BANCA DEL SUD, RESPINTO L’87% DELLE RICHIESTE


ROMA La banca del Mezzogiorno, nata nel 2010 su impulso dell’ex ministro per l’Economia Giulio Tremonti desideroso di creare una banca che sostenesse l’economia del sud, rifiuta quasi la totalità delle richieste di credito da parte delle pmi che pervengono all’istituto attraverso la rete degli sportelli postali. L’impietosa fotografia del livello del credit crunch toccato al Sud (ma anche del parziale flop della Banca del Sud) arriva dalla relazione della Corte dei conti sul bilancio 2012 di Poste Italiane (l’ultimo disponibile), che nel 2010 dopo l’acquisto del Mediocredito centrale ha dato vita alla Banca del Mezzogiorno.
«Di fatto - si legge nel documento che riporta la relazione del management dell’istituto sull’attività 2012 – a oggi delle istruttorie attivate a fronte di richieste di finanziamento presso gli uffici postali circa l’87 per cento viene rifiutato». I motivi di tale esito delle istruttorie vengono indicati nello stesso documento redatto dal management della banca. «Un punto di attenzione è costituito dalla qualità del credito in relazione ai finanziamenti erogati alle Pmi del Sud, che presentano un elevato livello di rischio. Nel Mezzogiorno più di un’azienda su tre risulta in perdita e quelle in attivo presentano spesso elevate posizioni creditorie verso enti locali e/o pubbliche amministrazioni; per valutare la bontà delle aziende medio/piccole inoltre non è sufficiente la lettura del bilancio». Il risultato è che solo il 13 per cento delle richieste di credito trova risposta.
La fotografia sui finanziamenti della Banca del Mezzogiorno è stata scattata tra fine 2012 e inizio 2013, quando è stato chiuso l’esercizio di bilancio. Ma la situazione l’anno seguente non è migliorata, tanto che il management della società, guidata da Pietro D’Anzi e presieduta da Massimo Sarmi (ad di Poste), d’accordo con l’azionista Tesoro (come è stato spiegato nel giugno 2013 nel corso di un’audizione in Parlamento) ha cercato nuovi filoni di business finanziando gli investimenti in meridione di grandi imprese italiane.
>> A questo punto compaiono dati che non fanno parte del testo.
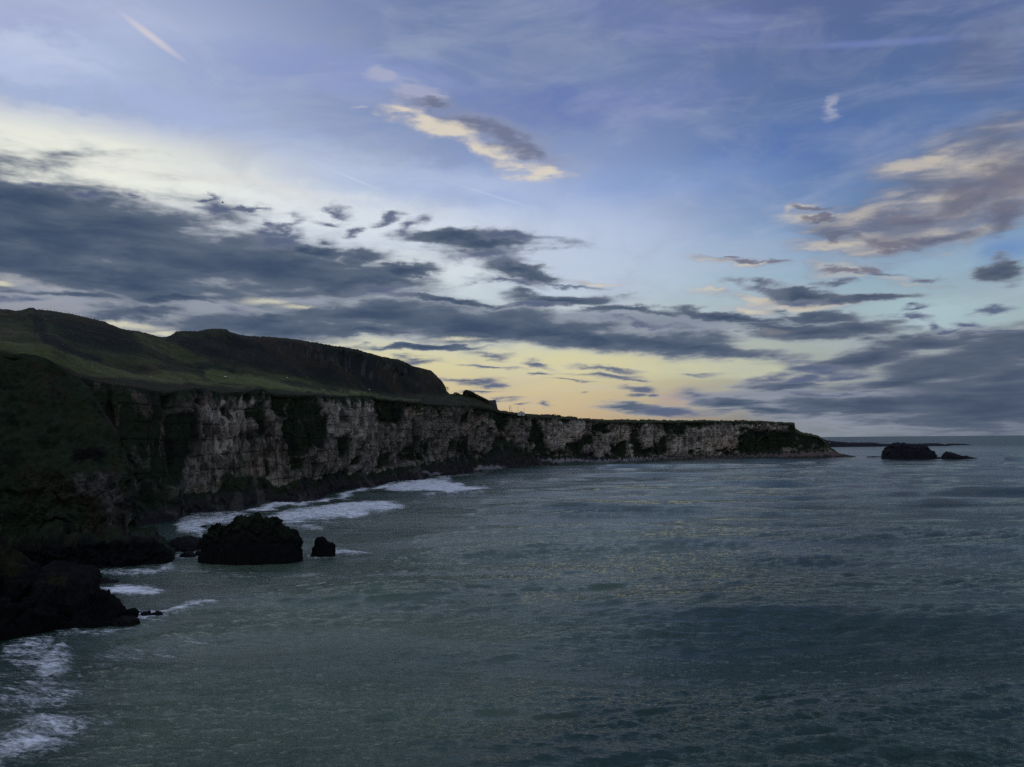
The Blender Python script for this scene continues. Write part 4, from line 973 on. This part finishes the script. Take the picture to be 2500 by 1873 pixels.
def build_sea():
    pys = np.concatenate([np.linspace(2200, 1900, 60, endpoint=False), np.linspace(1900, 1250, 620, endpoint=False), np.linspace(1250, 1080, 240, endpoint=False), 1073 + 7 * np.geomspace(1, .06, 14)])
    D = CAM_H * F / (pys - 1073.0)
    D = np.concatenate([[3, 15], D, [CAM_H * F / .2, CAM_H * F / .12]]) if D[0] > 20 else D
    az = np.concatenate([np.linspace(-math.pi, -.80, 60, endpoint=False), np.linspace(-.80, .80, 1050, endpoint=False), np.linspace(.80, math.pi, 61)])
    R_, A_ = np.meshgrid(D, az, indexing='ij')
    # rows are constant forward distance inside the view, circular outside
    c = np.cos(np.clip(np.abs(A_), 0, .80))
    rr = R_ / c
    X = rr * np.sin(A_); Y = rr * np.cos(A_)
    dr = np.gradient(D)[:, None]
    H = np.zeros_like(X)
    rs = random.Random(5)
    # long swell
    def add(lam, amp, ang, ph, H, sharp=1.0):
        k = 2 * math.pi / lam
        a = math.radians(ang)
        wob = 0.9 * vnoise(X / (lam * 3), Y / (lam * 3), seed=int(lam * 10) % 997)
        p = k * (X * math.sin(a) + Y * math.cos(a)) + ph + wob
        env = 0.62 + 0.70 * vnoise(X / (lam * 4.0) + ph, Y / (lam * 1.6), seed=int(lam * 7) % 991 + 3)
        cell = np.maximum(np.abs(dr) * abs(math.cos(a)), R_ * 1.6 / 1050 * abs(math.sin(a)))
        fade = sstep(lam / (cell + 1e-6), 2.0, 4.5)
        s = np.sin(p)
        return H + amp * env * fade * (s if sharp == 1.0 else (2 * ((s + 1) / 2) ** sharp - 1))
    for lam, amp, ang in [(105, 1.7, 5), (64, 1.4, -6), (43, .40, 9), (31, .24, -14), (22, .16, 14)]:
        H = add(lam, amp, ang, rs.uniform(0, 6.28), H, 1.5)
    gust = .8 + .9 * fbm(X / 150, Y / 45, oct=3, seed=631)            # ruffled and calmer patches
    gust = np.clip(gust, .55, 1.6)
    for L, N, lo, hi, ang, spread, slope in [(911, 512, 22, 90, -5, 10, .080), (233, 512, 5.5, 24, 6, 12, .065), (71, 640, 1.5, 6, -8, 4.5, .16), (19.3, 512, .45, 1.6, 6, 2.0, .13)]:
        tile = ocean_tile(L, N, lo, hi, ang, spread, int(L))
        fade = sstep(lo * 2.2 / (np.abs(dr) + 1e-6), 1.6, 4.0)
        hh_ = tile_sample(tile, L, X * .985 + Y * .17, Y * .985 - X * .17)
        H = H + slope * fade * hh_ * (gust if lo < 20 else 1)
    shore = sstep(np.hypot(X, Y), 2600, 1200)
    H = H * (.25 + .75 * shore) * sstep(np.hypot(X, Y), 5, 30)
    # foam density from where the water breaks (given as photo outlines on the sea plane)
    Pflat = np.stack([X, Y, np.zeros_like(X)], -1)
    front = Y > 10
    px, py = to_px(np.where(front[..., None], Pflat, np.array([0, 1e5, -1e5])))
    fm = np.zeros(px.shape)
    nx = px + 14 * fbm(X / 9, Y / 9, oct=4, seed=701); ny = py + 5 * fbm(X / 9, Y / 14, oct=4, seed=702)
    s7 = .3165
    def z7(pts): return [(400 + a * s7, 1180 + b * s7) for a, b in pts]
    FO = [
     (z7([(745, 268), (900, 212), (1200, 160), (1400, 138), (1700, 128), (1830, 145), (1915, 168), (1860, 192), (1600, 240), (1400, 270), (1000, 300), (880, 300)]), 6, .95),
     (z7([(590, 215), (850, 155), (1060, 150), (1300, 100), (1450, 52), (1700, 5), (1900, -18), (1900, 20), (1700, 48), (1450, 80), (1250, 135), (1050, 172), (900, 188), (700, 215)]), 4, 1.15),
     (z7([(70, 290), (200, 235), (590, 205), (760, 250), (700, 300), (520, 320), (340, 340), (310, 425), (100, 400)]), 7, .86),
     (z7([(900, 300), (1150, 305), (1260, 340), (1240, 380), (1100, 375), (950, 345)]), 6, .70),
     (z7([(60, 500), (270, 480), (290, 560), (60, 600)]), 7, .68),
     (z7([(1060, 400), (1140, 450), (1120, 560), (1200, 590), (1330, 560), (1400, 560), (1640, 530), (1500, 500), (1400, 480), (1330, 470), (1330, 500), (1260, 550), (1150, 560), (1130, 430)]), 5, .80),
     ([(950, 1186), (1000, 1172), (1047, 1165), (1100, 1172), (1131, 1182), (1195, 1190), (1185, 1198), (1100, 1203), (1000, 1203), (940, 1200)], 4, .95),
     ([(1047, 1165), (1130, 1158), (1180, 1152), (1190, 1154), (1120, 1166), (1080, 1174)], 3, .8),
     ([(1195, 1178), (1280, 1164), (1290, 1167), (1230, 1184)], 3, .6),
     ([(236, 1442), (287, 1428), (356, 1432), (408, 1446), (362, 1460), (272, 1458)], 8, .95),
     ([(232, 1390), (300, 1384), (392, 1375), (430, 1366), (440, 1385), (400, 1400), (330, 1412), (292, 1408), (240, 1402)], 9, .76),
     ([(262, 1522), (290, 1500), (300, 1478), (345, 1490), (400, 1488), (440, 1476), (500, 1468), (530, 1470), (460, 1486), (400, 1502), (345, 1516), (300, 1524)], 6, .86),
     ([(139, 1528), (262, 1522), (340, 1515), (400, 1500), (430, 1505), (330, 1530), (250, 1545), (140, 1550)], 9, .72),
     ([(0, 1556), (139, 1530), (150, 1560), (110, 1620), (60, 1640), (0, 1600)], 12, .66),
     ([(100, 1570), (170, 1540), (200, 1600), (130, 1680), (80, 1700)], 14, .72),
     ([(-40, 1850), (50, 1775), (100, 1745), (190, 1768), (300, 1748), (325, 1768), (253, 1805), (210, 1840), (120, 1890), (0, 1950), (-60, 1950)], 30, .74),
     ([(-100, 1640), (120, 1600), (240, 1640), (150, 1760), (-100, 1800)], 30, .60),
     ([(200, 1560), (420, 1520), (620, 1500), (700, 1510), (500, 1560), (300, 1610), (200, 1640)], 25, .50),
     ([(430, 1385), (560, 1380), (800, 1400), (860, 1420), (700, 1425), (520, 1420), (420, 1410)], 14, .46),
     ([(640, 1260), (900, 1235), (1010, 1215), (1060, 1225), (930, 1262), (800, 1290), (700, 1300)], 10, .50),
     ([(1320, 1139), (1460, 1133), (1460, 1135), (1330, 1143)], 1.5, .35),
     ([(2020, 1101), (2100, 1104), (2155, 1104), (2155, 1110), (2090, 1111), (2040, 1106)], 3, .28),
     ([(2290, 1104), (2500, 1108), (2500, 1122), (2400, 1116), (2330, 1106)], 5, .25),
     ([(2270, 1091), (2330, 1091), (2400, 1095), (2330, 1096)], 2, .25),
    ]
    for pts, sft, k in FO:
        fm = np.maximum(fm, k * poly_mask(nx, ny, pts, sft * 1.9) * front)
    pale_water = poly_mask(nx, ny, [(250, 1560), (330, 1420), (450, 1300), (700, 1210), (1000, 1185), (1300, 1165), (1800, 1150), (1750, 1260), (1650, 1420), (1400, 1600), (1300, 1800), (900, 1950), (250, 1900)], 170) * front  # broad area of paler, greener water tone
    pale_water = pale_water * (.75 + .35 * fbm(X / 40, Y / 40, oct=3, seed=721))
    calm = np.maximum(poly_mask(px, py, [(-600, 1900), (100, 1640), (420, 1540), (760, 1430), (950, 1360), (1150, 1230), (1250, 1120), (400, 1200), (-600, 1300)], 70),
                      poly_mask(px, py, [(1990, 1095), (2450, 1095), (2450, 1135), (1990, 1135)], 8)) * front
    H = H * (1 - .72 * calm)              # swell dies in the lee of the rocks
    H = H + .45 * fm * (.6 + fbm(X / 3, Y / 3, oct=3, seed=711))
    P = np.stack([X, Y, H * .9 - .1], -1)
    ob = mesh_obj('sea', P, grid_faces(*X.shape), M_sea, attrs={'foam': ('FLOAT', fm), 'pale_water': ('FLOAT', pale_water)})
    tag(ob, kind='structure')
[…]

Ma in verità questa scelta mirata a garantire prospettive di business alla banca (che a onor del vero va bene, visto che il bilancio 2013 si è chiuso con un utile netto di 11,6 milioni) è un po’ border line rispetto all’oggetto sociale dell’istituto e alla ratio per la quale ha ottenuto dalla Banca d’Italia il via libera all’operatività. Una questione che il magistrato della Corte dei conti mette in evidenza nella sua relazione. «Nel corso dell’anno – si legge – la banca ha ampliato il proprio campo di azione, accordando finanziamenti anche ad aziende più rilevanti per dimensione e fatturato. In tale contesto si inserisce l’analisi avviata a metà 2013, rispondente al «cosiddetto principio di prevalenza». Dalla stessa è risultato che, nella sua realtà specifica, la banca può svolgere «ogni attività consentita ad un istituto bancario, purchè tali attività risultino in prevalenza finalizzate a perseguire gli obiettivi fissati dal legislatore a servizio dell’economia del Mezzogiorno». A tal riguardo sono state programmate in un apposito documento, approvato dall’organo societario della banca, verifiche di periodo basate sull’utilizzo di specifici indicatori». Nel corso del 2013, comunque, la Banca del Mezzogiorno ha avuto «accesso al plafond Pmi-Investimenti messo a disposizione delle Pmi dalla Cdp» con un plafond individuale massimo di 750 milioni.
Resta da capire, in ogni caso, (ma questo la relazione della Corte dei conti non lo dice) se la difficoltà di valutazione delle imprese del Mezzogiorno denunciata nella relazione del management sia da attribuire soltanto alla scarsa trasparenza delle aziende locali o anche al fatto che la banca -essendo comunque in fase di “start-up”- non ha ancora affinato gli strumenti di conoscenza dell’economia dell’area in cui opera che spesso sono molti più utili della lettura di un bilancio.